>> BEGIN GIVEN RECORDS

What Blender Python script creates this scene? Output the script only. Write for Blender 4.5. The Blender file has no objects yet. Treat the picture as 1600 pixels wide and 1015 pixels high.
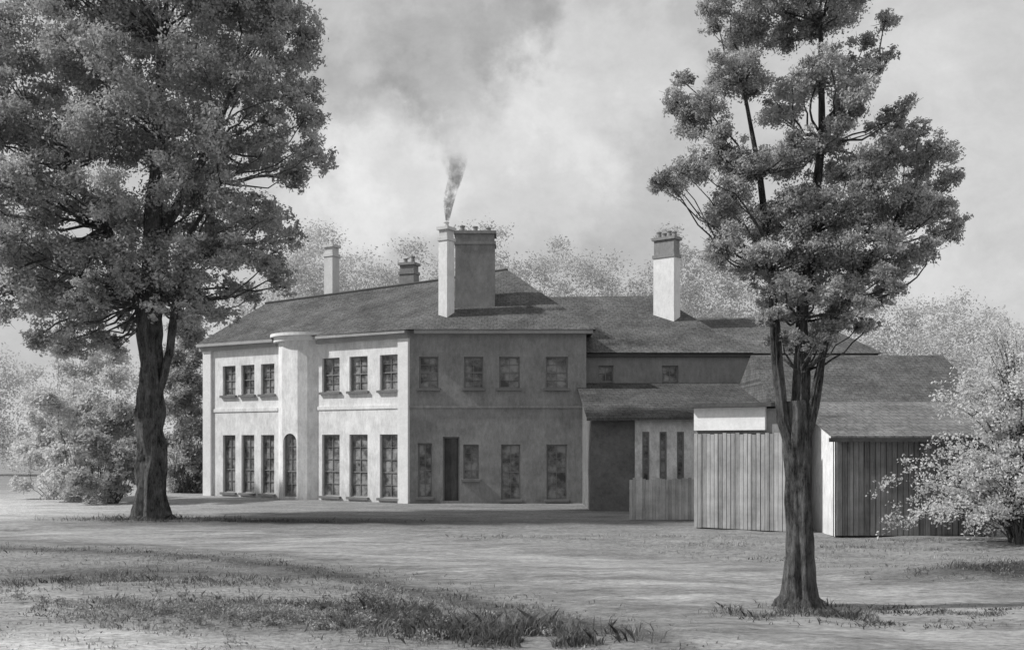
import bpy, math, random
import numpy as np
from mathutils import Vector, Matrix, noise
random.seed(7); rng=np.random.default_rng(11)
scene=bpy.context.scene
COL=scene.collection
scene.view_settings.view_transform='Standard'
scene.view_settings.look='None'

# ---------------------------------------------------------------- materials
def new_mat(name):
    m=bpy.data.materials.new(name); m.use_nodes=True
    nt=m.node_tree; nt.nodes.clear()
    out=nt.nodes.new('ShaderNodeOutputMaterial')
    return m,nt,out
def g(v): return (v,v,v,1)
def ramp(nt,fac,stops):
    r=nt.nodes.new('ShaderNodeValToRGB'); e=r.color_ramp.elements
    while len(e)<len(stops): e.new(0.5)
    for i,(p,v) in enumerate(stops): e[i].position=p; e[i].color=g(v)
    nt.links.new(fac,r.inputs[0]); return r.outputs[0]
def noise_n(nt,co,scale,detail=4,rough=.6,stretch=None,dist=0,rot=0):
    if stretch:
        mp=nt.nodes.new('ShaderNodeMapping'); mp.inputs['Scale'].default_value=stretch; mp.inputs['Rotation'].default_value=(0,0,rot)
        nt.links.new(co,mp.inputs[0]); co=mp.outputs[0]
    n=nt.nodes.new('ShaderNodeTexNoise'); n.inputs['Scale'].default_value=scale
    n.inputs['Detail'].default_value=detail; n.inputs['Roughness'].default_value=rough
    n.inputs['Distortion'].default_value=dist
    nt.links.new(co,n.inputs['Vector']); return n.outputs['Fac']
def math_n(nt,op,a,b):
    m=nt.nodes.new('ShaderNodeMath'); m.operation=op
    for i,x in enumerate((a,b)):
        if isinstance(x,(int,float)): m.inputs[i].default_value=x
        else: nt.links.new(x,m.inputs[i])
    return m.outputs[0]
def mulc(nt,a,b):
    mx=nt.nodes.new('ShaderNodeMix'); mx.data_type='RGBA'; mx.blend_type='MULTIPLY'; mx.inputs[0].default_value=1
    nt.links.new(a,mx.inputs[6]); nt.links.new(b,mx.inputs[7]); return mx.outputs[2]
def pos(nt):
    return nt.nodes.new('ShaderNodeNewGeometry').outputs['Position']
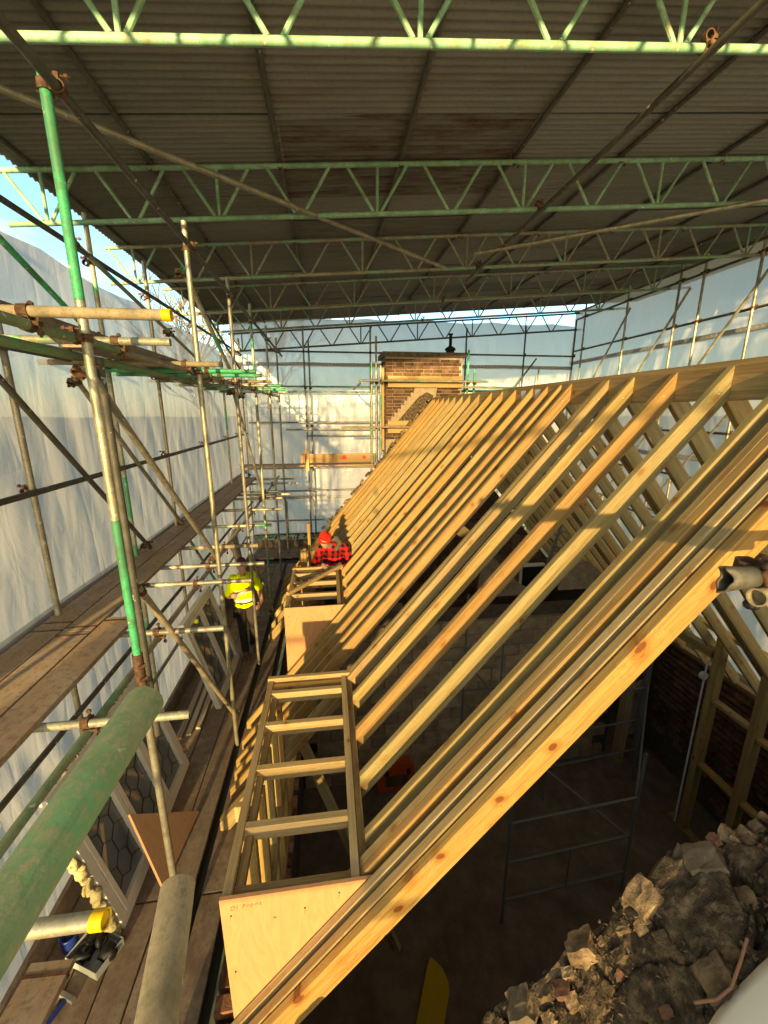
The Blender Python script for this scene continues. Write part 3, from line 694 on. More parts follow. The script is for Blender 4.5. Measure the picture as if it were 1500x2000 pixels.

>> END GIVEN RECORDS

Using the listing above, pull out all lines that hold the word "Write".

What Blender Python script creates this scene? Output the script only. Write for Blender 4.5. The Blender file has no objects yet. Treat the picture as 1600 pixels wide and 1015 pixels high.
The Blender Python script for this scene continues. Write part 3, from line 694 on. More parts follow. The script is for Blender 4.5. Measure the picture as if it were 1500x2000 pixels.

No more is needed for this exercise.